**Directions for this task:**
Locate each line holding the string "pixels" and copy it.

'''

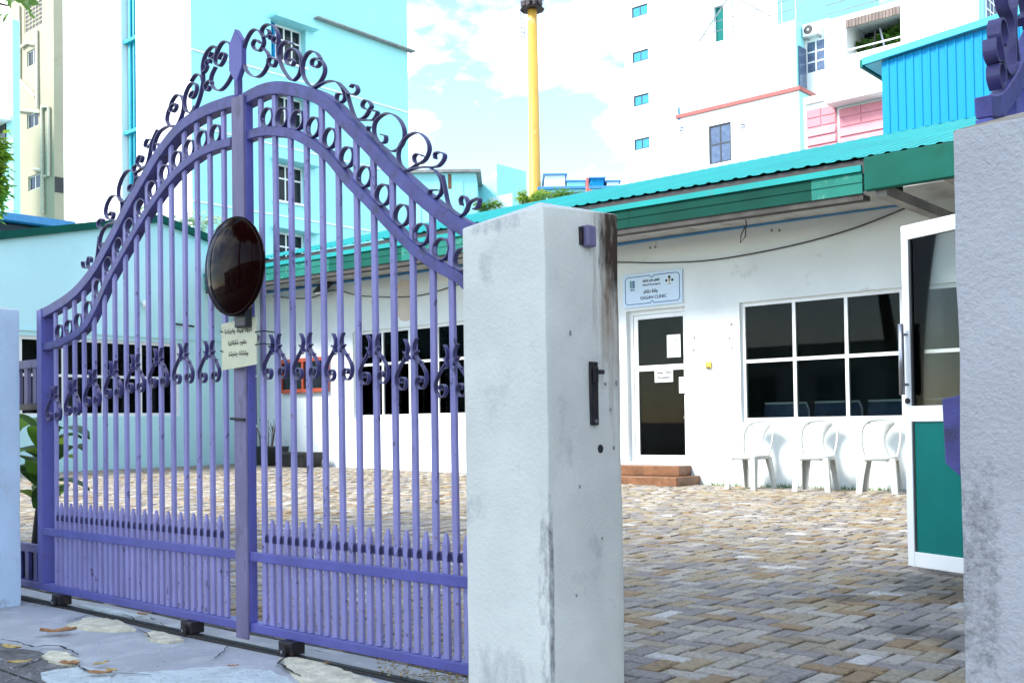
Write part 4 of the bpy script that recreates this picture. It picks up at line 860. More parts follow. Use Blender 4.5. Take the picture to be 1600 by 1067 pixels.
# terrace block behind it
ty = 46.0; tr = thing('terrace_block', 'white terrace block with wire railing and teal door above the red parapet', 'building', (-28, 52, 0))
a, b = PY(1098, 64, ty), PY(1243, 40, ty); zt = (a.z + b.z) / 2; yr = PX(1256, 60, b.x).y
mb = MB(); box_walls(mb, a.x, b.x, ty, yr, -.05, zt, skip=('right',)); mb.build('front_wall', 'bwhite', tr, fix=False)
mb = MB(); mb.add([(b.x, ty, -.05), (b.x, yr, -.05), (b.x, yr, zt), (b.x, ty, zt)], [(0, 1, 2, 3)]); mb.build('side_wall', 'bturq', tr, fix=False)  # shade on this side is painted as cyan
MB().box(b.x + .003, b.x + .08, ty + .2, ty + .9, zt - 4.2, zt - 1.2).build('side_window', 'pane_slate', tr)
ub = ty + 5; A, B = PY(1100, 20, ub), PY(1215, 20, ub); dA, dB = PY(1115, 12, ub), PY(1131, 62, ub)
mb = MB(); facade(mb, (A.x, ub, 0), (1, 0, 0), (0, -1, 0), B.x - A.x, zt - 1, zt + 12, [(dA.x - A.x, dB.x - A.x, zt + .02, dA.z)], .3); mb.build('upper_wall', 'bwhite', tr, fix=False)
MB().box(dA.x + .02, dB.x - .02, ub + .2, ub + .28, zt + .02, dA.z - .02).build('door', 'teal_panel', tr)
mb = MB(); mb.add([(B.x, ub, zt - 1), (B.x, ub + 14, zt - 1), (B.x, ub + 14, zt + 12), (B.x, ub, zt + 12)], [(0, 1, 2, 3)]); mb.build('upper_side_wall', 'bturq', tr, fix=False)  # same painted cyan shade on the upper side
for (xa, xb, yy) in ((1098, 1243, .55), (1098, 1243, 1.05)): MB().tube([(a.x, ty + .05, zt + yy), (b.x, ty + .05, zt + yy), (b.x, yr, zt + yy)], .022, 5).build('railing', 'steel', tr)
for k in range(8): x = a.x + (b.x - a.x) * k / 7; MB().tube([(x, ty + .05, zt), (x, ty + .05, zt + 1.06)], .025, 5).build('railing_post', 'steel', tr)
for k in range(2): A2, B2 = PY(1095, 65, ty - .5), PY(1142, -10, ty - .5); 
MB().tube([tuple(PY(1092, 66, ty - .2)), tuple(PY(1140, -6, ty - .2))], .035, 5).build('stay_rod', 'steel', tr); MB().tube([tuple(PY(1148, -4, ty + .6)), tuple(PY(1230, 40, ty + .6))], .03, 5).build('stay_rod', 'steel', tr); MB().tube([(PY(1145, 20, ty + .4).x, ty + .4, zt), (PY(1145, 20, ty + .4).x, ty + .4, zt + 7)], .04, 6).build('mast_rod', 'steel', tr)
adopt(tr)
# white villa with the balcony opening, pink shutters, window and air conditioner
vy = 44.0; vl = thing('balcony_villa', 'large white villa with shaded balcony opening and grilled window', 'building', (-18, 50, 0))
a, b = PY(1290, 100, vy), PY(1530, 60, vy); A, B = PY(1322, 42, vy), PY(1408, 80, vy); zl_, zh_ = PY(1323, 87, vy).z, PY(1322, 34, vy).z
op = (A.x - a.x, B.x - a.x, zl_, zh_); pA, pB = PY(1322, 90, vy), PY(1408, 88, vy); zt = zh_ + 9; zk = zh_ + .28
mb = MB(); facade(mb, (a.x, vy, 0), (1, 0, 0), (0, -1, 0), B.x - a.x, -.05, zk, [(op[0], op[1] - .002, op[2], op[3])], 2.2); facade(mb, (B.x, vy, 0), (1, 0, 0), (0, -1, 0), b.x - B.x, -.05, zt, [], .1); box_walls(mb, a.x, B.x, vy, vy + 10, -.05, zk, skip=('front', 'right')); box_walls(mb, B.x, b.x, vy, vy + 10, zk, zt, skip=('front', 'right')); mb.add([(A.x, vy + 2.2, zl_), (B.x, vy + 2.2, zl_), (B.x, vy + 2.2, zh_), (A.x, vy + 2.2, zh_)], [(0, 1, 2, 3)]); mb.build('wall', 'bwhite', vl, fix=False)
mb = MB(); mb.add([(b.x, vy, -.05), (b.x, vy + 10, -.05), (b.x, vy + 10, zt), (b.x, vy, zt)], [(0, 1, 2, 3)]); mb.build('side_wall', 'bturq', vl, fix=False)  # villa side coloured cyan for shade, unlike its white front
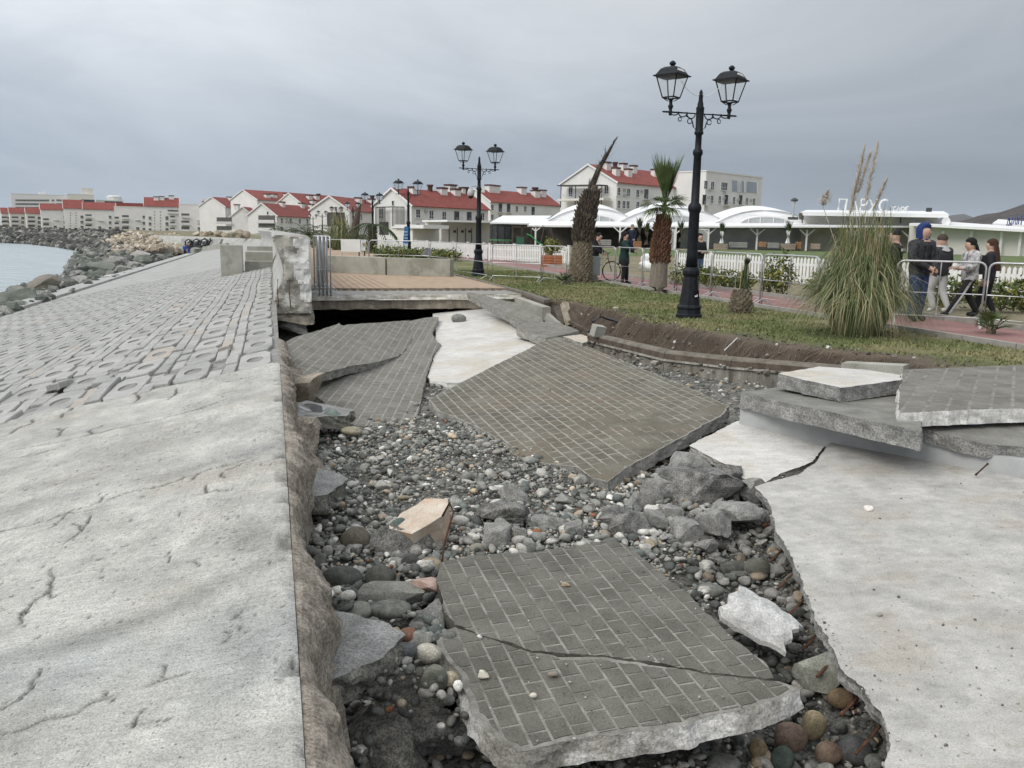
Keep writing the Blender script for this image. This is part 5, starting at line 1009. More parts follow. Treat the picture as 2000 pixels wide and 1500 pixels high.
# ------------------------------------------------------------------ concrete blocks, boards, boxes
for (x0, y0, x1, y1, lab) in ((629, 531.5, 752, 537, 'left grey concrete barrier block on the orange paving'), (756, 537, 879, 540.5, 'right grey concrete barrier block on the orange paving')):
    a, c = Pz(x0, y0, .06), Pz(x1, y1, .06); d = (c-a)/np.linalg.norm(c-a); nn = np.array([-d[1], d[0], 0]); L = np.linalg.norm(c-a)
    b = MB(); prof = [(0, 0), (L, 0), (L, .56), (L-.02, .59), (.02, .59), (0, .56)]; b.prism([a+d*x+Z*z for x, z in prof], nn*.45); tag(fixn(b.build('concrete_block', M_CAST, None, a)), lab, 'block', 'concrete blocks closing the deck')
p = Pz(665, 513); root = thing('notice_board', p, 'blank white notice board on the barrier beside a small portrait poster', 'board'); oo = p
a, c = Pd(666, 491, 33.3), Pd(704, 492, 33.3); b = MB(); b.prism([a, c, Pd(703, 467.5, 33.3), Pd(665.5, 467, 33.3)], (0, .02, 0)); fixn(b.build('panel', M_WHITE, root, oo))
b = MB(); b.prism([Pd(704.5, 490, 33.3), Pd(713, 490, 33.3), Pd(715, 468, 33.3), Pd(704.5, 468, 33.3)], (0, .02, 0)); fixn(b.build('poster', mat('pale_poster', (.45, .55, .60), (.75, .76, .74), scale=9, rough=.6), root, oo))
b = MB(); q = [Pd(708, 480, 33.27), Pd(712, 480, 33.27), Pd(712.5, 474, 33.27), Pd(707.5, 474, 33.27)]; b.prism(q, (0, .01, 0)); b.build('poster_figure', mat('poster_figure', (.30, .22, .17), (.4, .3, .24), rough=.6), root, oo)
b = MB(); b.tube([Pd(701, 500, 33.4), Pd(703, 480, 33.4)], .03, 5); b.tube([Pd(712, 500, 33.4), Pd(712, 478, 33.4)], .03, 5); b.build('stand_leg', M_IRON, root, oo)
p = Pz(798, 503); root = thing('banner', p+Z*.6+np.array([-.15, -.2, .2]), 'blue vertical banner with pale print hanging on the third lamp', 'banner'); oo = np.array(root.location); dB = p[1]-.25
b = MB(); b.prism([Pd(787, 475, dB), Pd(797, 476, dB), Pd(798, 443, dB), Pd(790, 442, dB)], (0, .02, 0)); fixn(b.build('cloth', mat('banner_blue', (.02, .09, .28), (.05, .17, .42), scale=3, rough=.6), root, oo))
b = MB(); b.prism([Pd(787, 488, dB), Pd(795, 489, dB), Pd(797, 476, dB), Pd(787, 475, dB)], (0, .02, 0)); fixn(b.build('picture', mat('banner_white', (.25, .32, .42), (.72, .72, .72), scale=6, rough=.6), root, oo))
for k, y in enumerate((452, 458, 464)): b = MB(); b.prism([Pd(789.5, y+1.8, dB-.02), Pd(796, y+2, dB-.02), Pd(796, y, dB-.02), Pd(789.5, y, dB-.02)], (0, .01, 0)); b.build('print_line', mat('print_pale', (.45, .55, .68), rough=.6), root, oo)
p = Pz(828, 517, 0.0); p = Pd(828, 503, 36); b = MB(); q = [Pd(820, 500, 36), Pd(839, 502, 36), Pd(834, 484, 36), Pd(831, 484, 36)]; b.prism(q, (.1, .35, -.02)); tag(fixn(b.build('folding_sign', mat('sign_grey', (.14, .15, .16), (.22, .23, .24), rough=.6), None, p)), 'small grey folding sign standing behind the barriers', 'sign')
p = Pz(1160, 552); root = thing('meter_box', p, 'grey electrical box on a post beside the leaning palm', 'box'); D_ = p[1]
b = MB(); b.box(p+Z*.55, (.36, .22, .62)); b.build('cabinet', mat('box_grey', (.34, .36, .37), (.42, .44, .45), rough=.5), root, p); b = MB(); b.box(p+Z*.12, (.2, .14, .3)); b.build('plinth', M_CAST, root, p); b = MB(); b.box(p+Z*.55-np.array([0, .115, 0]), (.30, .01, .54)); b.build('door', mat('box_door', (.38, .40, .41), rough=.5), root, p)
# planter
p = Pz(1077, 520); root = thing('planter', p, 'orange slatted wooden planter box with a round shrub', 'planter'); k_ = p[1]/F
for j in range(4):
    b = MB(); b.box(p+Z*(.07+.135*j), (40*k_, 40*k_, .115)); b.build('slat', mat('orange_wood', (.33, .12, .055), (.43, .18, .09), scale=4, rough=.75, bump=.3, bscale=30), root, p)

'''

**Result for this exercise:**
Write part 4 of the bpy script that recreates this picture. It picks up at line 860. More parts follow. Use Blender 4.5. Take the picture to be 1600 by 1067 pixels.
Keep writing the Blender script for this image. This is part 5, starting at line 1009. More parts follow. Treat the picture as 2000 pixels wide and 1500 pixels high.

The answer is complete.